UTA students reveal how American literature shifts over time

Andrew Branca

  • chart showing frequency of American authors

Open an American literature anthology and the names jump off the page: Whitman, Emerson and Melville. But for UTA students Noelle Pastor and Andrew Renfro, those familiar names told only part of the story. When they transformed more than 150 years of anthology data into animated visualizations, they discovered that the literary canon is far less fixed than it appears on the page. 

 

Their winning project, Top American Authors in 19th-21st century Literary Anthologies, earned recognition in the Covers, Titles, and Tables Data Visualization Contest and challenged viewers to reconsider how American literature has been defined and who decides what matters. 

 

From Archive to Contest 

 

The contest grew out of Covers, Titles and Tables, a digital archive created by Professor Emeritus Dr. Kenneth Roemer and recently republished by UTA Libraries. The collection assembles tables of contents from American literature anthologies and literary histories dating back to the 1800s, revealing patterns in what editors considered important over time. 

 

"This archive lets researchers' study how American or U.S. literature has been defined over time and which things are considered important enough to include," said Jessica McClean, Director of Reference, Instruction & Open Education at UTA Libraries. She added that the archive "captures decisions by editors and publishers that have shaped ideas about culture, values and American identity." 

 

Dr. Roemer wanted the collection to do more than exist as a repository. "There's a ton of content in there," McClean said, "but until you kind of turn it into data, it's not something that's going to be usable for research." That vision led to the data visualization contest, putting students at the center of interpretation. 

 

Turning Numbers into Stories 

 

Pastor and Renfro's winning entry immediately stood out. Their project features animated top 10 author bar graphs moving along a timeline from 1855 to 2023. Using page counts and percentages of total anthology space, the visuals show authors rising and falling in prominence over time. Viewers can pause on a specific year or move forward and backward to see how the literary canon shifts. 

Pastor explained the technical aspects of the work and emphasized that much of the collaboration focused on interpretation. 

 

"We mainly used Python and R to process the data, to get it from just scanned PDFs to structured data that we could actually analyze. We use Python for that and then R for most of the analysis," Pastor said. "Most of our meetings were more about what the actual questions were that we wanted to answer, whether to focus on major authors, themes or broader patterns." 

 

Renfro summarized the project's goal: to derive a story from the raw data.
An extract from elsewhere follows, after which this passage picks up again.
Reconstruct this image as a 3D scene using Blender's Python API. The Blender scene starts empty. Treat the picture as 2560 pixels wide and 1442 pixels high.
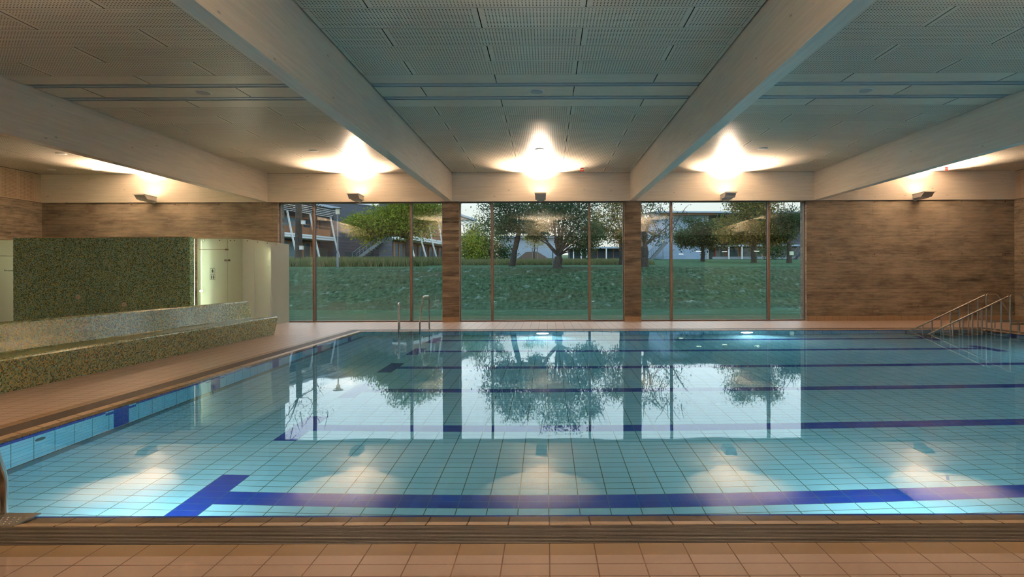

They worked to find a story, meaning, and a connection among the major authors and how their representation changed over time as they reviewed tables of contents from American literature anthologies and literary histories. 

 

What the Data Revealed 

 

The project uncovered patterns both expected and surprising. Canonical authors like Walt Whitman and Ralph Waldo Emerson continue to dominate anthology pages, even amid efforts to include underrepresented voices. At the same time, timing and genre shaped visibility: Philip Freneau led from 1857 to 1891, while Herman Melville didn't enter the top 10 until 1954. 

Other findings prompted deeper questions. From 1939 to 1955, poet Horace Gregory topped the charts.  

 

"Even though Gregory was once a prominent poet, critic and translator, his sudden prominence raises questions about editorial influence, publishing trends, and the rise and fall of literary reputations," Dr. Roemer said. 

 

The visualizations also highlighted broader patterns, such as how Native American literature appears in anthologies in terms of page count and frequency, encouraging reflection on inclusion over time. 

 

What Page-Count Data Might Not Tell Us 

 

Dr. Roemer was very impressed with the contest winners, but he reminds us that page-count data can be misleading, mainly because of genre issues. For example, why were Freneau, Whitman, and Dickinson top ten-page count authors during specific time periods? Part of the reason is that poems often leave lots of blank space on the page. Well-known poetry typically takes up more pages than prose paragraphs. 

 

A Lasting Impact 

 

Renfro sees the project as illuminating the changing priorities of American literature. 

 

 "It shows what was important during different stages of American literature throughout different time periods." Pastor echoed the sentiment, emphasizing that the work helps verify hypotheses about who was considered "major" and where representation broadened over time. 

 

The project is now featured in a UTA Libraries exhibit, offering others a hands-on way to engage with the data and its insights. Reflecting on their win, Renfro praised Pastor's work: "The amount of work that she put into this is insane. I was very impressed with how she handled the data and the pipeline she put in to get it to a point where it could be processed." 

 

At UTA Libraries, projects like this demonstrate the power of student-driven research. By turning historical documents into living data, the Libraries spark new conversations about American literature and the choices that shape it.